The Energy Ministry which manages the downstream businesses that exceed US$9 billion is also considering offering acreage on the north coast and two blocks on the east coast by mid-2008 for competitive bidding

Permanent Secretary in the Ministry of Energy, Leroy Mayers, said in 2008 and beyond, the Ministry plans to conduct 3D surveys in the north coast marine area and electronic surveys in the deep Atlantic.

"This is to improve the data that we have, so that when we go out for our next bid round, hopefully towards the middle or towards the end of 2008, we can provide the companies with improved data which will ensure that they can make better judgement in terms of the blocks we present to them," he said.

The Ministry will conduct study on heavy oil as well as audits on potential acreage.
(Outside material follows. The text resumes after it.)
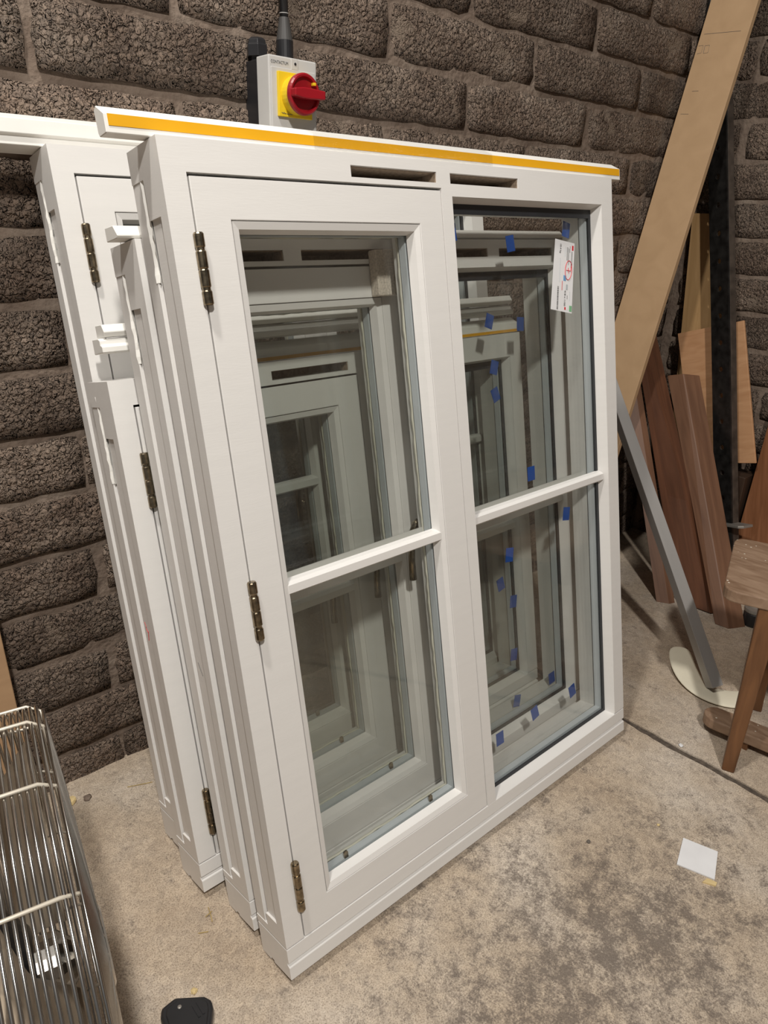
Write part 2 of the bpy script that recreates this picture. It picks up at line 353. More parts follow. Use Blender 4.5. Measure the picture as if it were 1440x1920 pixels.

The Energy Ministry also plans to commission an energy data hub by October which among others, will enable secure electronic transfer of the country's high-value petroleum information and create online collaboration and knowledge-sharing between the ministry and upstream producers.

Trinidad and Tobago is the world's leading producer of ammonia and methanol. In 2006, it exported 5.1 million tonnes of ammonia and 6.1 million tonnes for methanol. The U.S. last year imported 56 per cent of ammonia and 77 per cent of methanol from Trinidad and Tobago.

The U.S. also imports about 67 per cent of its LNG supplies from the twin-island republic.